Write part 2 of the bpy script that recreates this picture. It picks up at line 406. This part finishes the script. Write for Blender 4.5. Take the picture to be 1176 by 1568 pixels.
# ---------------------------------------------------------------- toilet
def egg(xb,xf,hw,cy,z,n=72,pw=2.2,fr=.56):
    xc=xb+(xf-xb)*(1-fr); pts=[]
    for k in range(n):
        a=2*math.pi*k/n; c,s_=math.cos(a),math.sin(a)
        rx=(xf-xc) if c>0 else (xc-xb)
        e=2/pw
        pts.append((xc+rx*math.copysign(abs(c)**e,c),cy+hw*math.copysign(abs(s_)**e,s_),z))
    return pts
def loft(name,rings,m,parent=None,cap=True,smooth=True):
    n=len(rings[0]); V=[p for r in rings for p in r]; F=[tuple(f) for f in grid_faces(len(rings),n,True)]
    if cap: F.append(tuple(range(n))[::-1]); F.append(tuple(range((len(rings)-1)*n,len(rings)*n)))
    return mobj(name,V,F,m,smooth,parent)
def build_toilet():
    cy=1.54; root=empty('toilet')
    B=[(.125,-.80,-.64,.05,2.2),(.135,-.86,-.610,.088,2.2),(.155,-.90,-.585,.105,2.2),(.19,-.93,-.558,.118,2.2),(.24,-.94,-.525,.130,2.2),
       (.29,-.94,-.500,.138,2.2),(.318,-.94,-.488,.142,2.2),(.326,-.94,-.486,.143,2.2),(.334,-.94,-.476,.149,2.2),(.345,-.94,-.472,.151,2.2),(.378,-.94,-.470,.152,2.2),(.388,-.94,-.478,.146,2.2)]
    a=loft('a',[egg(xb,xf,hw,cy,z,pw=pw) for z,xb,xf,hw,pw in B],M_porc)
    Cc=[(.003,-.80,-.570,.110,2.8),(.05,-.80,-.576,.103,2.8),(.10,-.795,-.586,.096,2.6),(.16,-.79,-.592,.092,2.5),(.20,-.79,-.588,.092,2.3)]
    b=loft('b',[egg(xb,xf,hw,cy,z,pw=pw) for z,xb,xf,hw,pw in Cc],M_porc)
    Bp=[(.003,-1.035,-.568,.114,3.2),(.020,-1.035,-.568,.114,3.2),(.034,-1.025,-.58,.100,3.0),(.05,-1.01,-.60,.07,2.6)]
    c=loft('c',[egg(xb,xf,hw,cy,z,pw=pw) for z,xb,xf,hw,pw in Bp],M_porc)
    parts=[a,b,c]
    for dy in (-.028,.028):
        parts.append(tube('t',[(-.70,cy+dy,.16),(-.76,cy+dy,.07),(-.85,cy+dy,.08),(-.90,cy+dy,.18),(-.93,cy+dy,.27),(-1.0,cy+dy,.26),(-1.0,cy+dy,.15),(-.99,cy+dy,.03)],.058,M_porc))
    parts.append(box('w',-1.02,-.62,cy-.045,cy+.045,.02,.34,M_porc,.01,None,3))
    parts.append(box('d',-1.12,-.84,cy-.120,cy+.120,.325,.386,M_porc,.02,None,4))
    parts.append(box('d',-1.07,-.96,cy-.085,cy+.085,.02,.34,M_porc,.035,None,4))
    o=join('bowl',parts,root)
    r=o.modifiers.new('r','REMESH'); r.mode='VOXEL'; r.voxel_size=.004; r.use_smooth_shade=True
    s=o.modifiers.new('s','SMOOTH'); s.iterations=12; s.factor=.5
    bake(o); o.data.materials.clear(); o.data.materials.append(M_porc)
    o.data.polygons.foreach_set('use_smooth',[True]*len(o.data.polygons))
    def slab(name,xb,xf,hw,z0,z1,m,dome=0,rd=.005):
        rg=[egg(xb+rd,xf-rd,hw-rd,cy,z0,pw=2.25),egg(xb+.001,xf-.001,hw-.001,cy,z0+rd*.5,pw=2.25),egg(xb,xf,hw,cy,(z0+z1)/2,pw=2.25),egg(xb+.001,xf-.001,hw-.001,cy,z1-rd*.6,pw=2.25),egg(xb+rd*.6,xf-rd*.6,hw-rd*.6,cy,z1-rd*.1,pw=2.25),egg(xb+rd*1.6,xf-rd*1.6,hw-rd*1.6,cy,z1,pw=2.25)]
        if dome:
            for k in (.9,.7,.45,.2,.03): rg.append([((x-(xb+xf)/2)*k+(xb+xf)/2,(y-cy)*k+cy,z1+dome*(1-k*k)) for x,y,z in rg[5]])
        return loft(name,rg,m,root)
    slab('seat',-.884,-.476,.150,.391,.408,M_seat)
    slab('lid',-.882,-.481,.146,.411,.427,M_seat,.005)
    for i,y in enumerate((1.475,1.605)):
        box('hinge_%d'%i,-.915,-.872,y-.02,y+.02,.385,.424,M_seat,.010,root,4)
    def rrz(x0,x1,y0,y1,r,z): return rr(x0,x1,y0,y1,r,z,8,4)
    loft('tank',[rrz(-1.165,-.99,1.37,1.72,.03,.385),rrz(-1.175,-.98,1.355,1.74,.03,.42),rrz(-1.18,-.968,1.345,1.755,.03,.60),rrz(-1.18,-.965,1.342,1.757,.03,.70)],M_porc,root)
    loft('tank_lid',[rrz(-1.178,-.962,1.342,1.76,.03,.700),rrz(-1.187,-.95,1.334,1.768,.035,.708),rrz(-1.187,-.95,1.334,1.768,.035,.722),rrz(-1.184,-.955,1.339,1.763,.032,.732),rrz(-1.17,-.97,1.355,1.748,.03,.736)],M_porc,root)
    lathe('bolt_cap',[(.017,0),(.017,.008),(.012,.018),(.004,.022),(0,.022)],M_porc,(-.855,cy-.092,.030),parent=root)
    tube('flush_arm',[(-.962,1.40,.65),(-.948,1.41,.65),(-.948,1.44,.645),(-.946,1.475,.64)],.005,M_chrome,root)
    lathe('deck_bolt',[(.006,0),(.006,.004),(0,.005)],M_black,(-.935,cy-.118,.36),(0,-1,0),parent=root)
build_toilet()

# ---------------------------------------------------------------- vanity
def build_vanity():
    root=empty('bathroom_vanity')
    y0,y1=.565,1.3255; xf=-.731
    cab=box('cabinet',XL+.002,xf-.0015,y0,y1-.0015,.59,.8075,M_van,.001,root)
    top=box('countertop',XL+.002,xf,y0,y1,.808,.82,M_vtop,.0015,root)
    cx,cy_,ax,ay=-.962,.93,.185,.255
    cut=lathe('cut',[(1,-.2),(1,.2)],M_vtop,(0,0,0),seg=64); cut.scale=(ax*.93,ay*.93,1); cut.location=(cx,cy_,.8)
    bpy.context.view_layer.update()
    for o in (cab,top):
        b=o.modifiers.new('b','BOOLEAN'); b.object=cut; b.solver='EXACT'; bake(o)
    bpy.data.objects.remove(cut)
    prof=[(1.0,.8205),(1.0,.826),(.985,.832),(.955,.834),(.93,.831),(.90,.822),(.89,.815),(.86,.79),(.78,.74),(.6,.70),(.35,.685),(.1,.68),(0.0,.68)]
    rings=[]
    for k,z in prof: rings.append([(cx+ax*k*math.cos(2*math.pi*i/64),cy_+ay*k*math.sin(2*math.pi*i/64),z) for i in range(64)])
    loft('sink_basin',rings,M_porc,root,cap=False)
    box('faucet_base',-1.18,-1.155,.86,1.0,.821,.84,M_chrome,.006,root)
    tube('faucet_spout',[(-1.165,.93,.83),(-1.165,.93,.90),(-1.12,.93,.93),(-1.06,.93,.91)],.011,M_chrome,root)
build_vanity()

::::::

— What to do —
Repeat every line of the material exactly as given.

— Answer to the problem —
Write part 2 of the bpy script that recreates this picture. It picks up at line 406. This part finishes the script. Write for Blender 4.5. Take the picture to be 1176 by 1568 pixels.
# ---------------------------------------------------------------- toilet
def egg(xb,xf,hw,cy,z,n=72,pw=2.2,fr=.56):
    xc=xb+(xf-xb)*(1-fr); pts=[]
    for k in range(n):
        a=2*math.pi*k/n; c,s_=math.cos(a),math.sin(a)
        rx=(xf-xc) if c>0 else (xc-xb)
        e=2/pw
        pts.append((xc+rx*math.copysign(abs(c)**e,c),cy+hw*math.copysign(abs(s_)**e,s_),z))
    return pts
def loft(name,rings,m,parent=None,cap=True,smooth=True):
    n=len(rings[0]); V=[p for r in rings for p in r]; F=[tuple(f) for f in grid_faces(len(rings),n,True)]
    if cap: F.append(tuple(range(n))[::-1]); F.append(tuple(range((len(rings)-1)*n,len(rings)*n)))
    return mobj(name,V,F,m,smooth,parent)
def build_toilet():
    cy=1.54; root=empty('toilet')
    B=[(.125,-.80,-.64,.05,2.2),(.135,-.86,-.610,.088,2.2),(.155,-.90,-.585,.105,2.2),(.19,-.93,-.558,.118,2.2),(.24,-.94,-.525,.130,2.2),
       (.29,-.94,-.500,.138,2.2),(.318,-.94,-.488,.142,2.2),(.326,-.94,-.486,.143,2.2),(.334,-.94,-.476,.149,2.2),(.345,-.94,-.472,.151,2.2),(.378,-.94,-.470,.152,2.2),(.388,-.94,-.478,.146,2.2)]
    a=loft('a',[egg(xb,xf,hw,cy,z,pw=pw) for z,xb,xf,hw,pw in B],M_porc)
    Cc=[(.003,-.80,-.570,.110,2.8),(.05,-.80,-.576,.103,2.8),(.10,-.795,-.586,.096,2.6),(.16,-.79,-.592,.092,2.5),(.20,-.79,-.588,.092,2.3)]
    b=loft('b',[egg(xb,xf,hw,cy,z,pw=pw) for z,xb,xf,hw,pw in Cc],M_porc)
    Bp=[(.003,-1.035,-.568,.114,3.2),(.020,-1.035,-.568,.114,3.2),(.034,-1.025,-.58,.100,3.0),(.05,-1.01,-.60,.07,2.6)]
    c=loft('c',[egg(xb,xf,hw,cy,z,pw=pw) for z,xb,xf,hw,pw in Bp],M_porc)
    parts=[a,b,c]
    for dy in (-.028,.028):
        parts.append(tube('t',[(-.70,cy+dy,.16),(-.76,cy+dy,.07),(-.85,cy+dy,.08),(-.90,cy+dy,.18),(-.93,cy+dy,.27),(-1.0,cy+dy,.26),(-1.0,cy+dy,.15),(-.99,cy+dy,.03)],.058,M_porc))
    parts.append(box('w',-1.02,-.62,cy-.045,cy+.045,.02,.34,M_porc,.01,None,3))
    parts.append(box('d',-1.12,-.84,cy-.120,cy+.120,.325,.386,M_porc,.02,None,4))
    parts.append(box('d',-1.07,-.96,cy-.085,cy+.085,.02,.34,M_porc,.035,None,4))
    o=join('bowl',parts,root)
    r=o.modifiers.new('r','REMESH'); r.mode='VOXEL'; r.voxel_size=.004; r.use_smooth_shade=True
    s=o.modifiers.new('s','SMOOTH'); s.iterations=12; s.factor=.5
    bake(o); o.data.materials.clear(); o.data.materials.append(M_porc)
    o.data.polygons.foreach_set('use_smooth',[True]*len(o.data.polygons))
    def slab(name,xb,xf,hw,z0,z1,m,dome=0,rd=.005):
        rg=[egg(xb+rd,xf-rd,hw-rd,cy,z0,pw=2.25),egg(xb+.001,xf-.001,hw-.001,cy,z0+rd*.5,pw=2.25),egg(xb,xf,hw,cy,(z0+z1)/2,pw=2.25),egg(xb+.001,xf-.001,hw-.001,cy,z1-rd*.6,pw=2.25),egg(xb+rd*.6,xf-rd*.6,hw-rd*.6,cy,z1-rd*.1,pw=2.25),egg(xb+rd*1.6,xf-rd*1.6,hw-rd*1.6,cy,z1,pw=2.25)]
        if dome:
            for k in (.9,.7,.45,.2,.03): rg.append([((x-(xb+xf)/2)*k+(xb+xf)/2,(y-cy)*k+cy,z1+dome*(1-k*k)) for x,y,z in rg[5]])
        return loft(name,rg,m,root)
    slab('seat',-.884,-.476,.150,.391,.408,M_seat)
    slab('lid',-.882,-.481,.146,.411,.427,M_seat,.005)
    for i,y in enumerate((1.475,1.605)):
        box('hinge_%d'%i,-.915,-.872,y-.02,y+.02,.385,.424,M_seat,.010,root,4)
    def rrz(x0,x1,y0,y1,r,z): return rr(x0,x1,y0,y1,r,z,8,4)
    loft('tank',[rrz(-1.165,-.99,1.37,1.72,.03,.385),rrz(-1.175,-.98,1.355,1.74,.03,.42),rrz(-1.18,-.968,1.345,1.755,.03,.60),rrz(-1.18,-.965,1.342,1.757,.03,.70)],M_porc,root)
    loft('tank_lid',[rrz(-1.178,-.962,1.342,1.76,.03,.700),rrz(-1.187,-.95,1.334,1.768,.035,.708),rrz(-1.187,-.95,1.334,1.768,.035,.722),rrz(-1.184,-.955,1.339,1.763,.032,.732),rrz(-1.17,-.97,1.355,1.748,.03,.736)],M_porc,root)
    lathe('bolt_cap',[(.017,0),(.017,.008),(.012,.018),(.004,.022),(0,.022)],M_porc,(-.855,cy-.092,.030),parent=root)
    tube('flush_arm',[(-.962,1.40,.65),(-.948,1.41,.65),(-.948,1.44,.645),(-.946,1.475,.64)],.005,M_chrome,root)
    lathe('deck_bolt',[(.006,0),(.006,.004),(0,.005)],M_black,(-.935,cy-.118,.36),(0,-1,0),parent=root)
build_toilet()

# ---------------------------------------------------------------- vanity
def build_vanity():
    root=empty('bathroom_vanity')
    y0,y1=.565,1.3255; xf=-.731
    cab=box('cabinet',XL+.002,xf-.0015,y0,y1-.0015,.59,.8075,M_van,.001,root)
    top=box('countertop',XL+.002,xf,y0,y1,.808,.82,M_vtop,.0015,root)
    cx,cy_,ax,ay=-.962,.93,.185,.255
    cut=lathe('cut',[(1,-.2),(1,.2)],M_vtop,(0,0,0),seg=64); cut.scale=(ax*.93,ay*.93,1); cut.location=(cx,cy_,.8)
    bpy.context.view_layer.update()
    for o in (cab,top):
        b=o.modifiers.new('b','BOOLEAN'); b.object=cut; b.solver='EXACT'; bake(o)
    bpy.data.objects.remove(cut)
    prof=[(1.0,.8205),(1.0,.826),(.985,.832),(.955,.834),(.93,.831),(.90,.822),(.89,.815),(.86,.79),(.78,.74),(.6,.70),(.35,.685),(.1,.68),(0.0,.68)]
    rings=[]
    for k,z in prof: rings.append([(cx+ax*k*math.cos(2*math.pi*i/64),cy_+ay*k*math.sin(2*math.pi*i/64),z) for i in range(64)])
    loft('sink_basin',rings,M_porc,root,cap=False)
    box('faucet_base',-1.18,-1.155,.86,1.0,.821,.84,M_chrome,.006,root)
    tube('faucet_spout',[(-1.165,.93,.83),(-1.165,.93,.90),(-1.12,.93,.93),(-1.06,.93,.91)],.011,M_chrome,root)
build_vanity()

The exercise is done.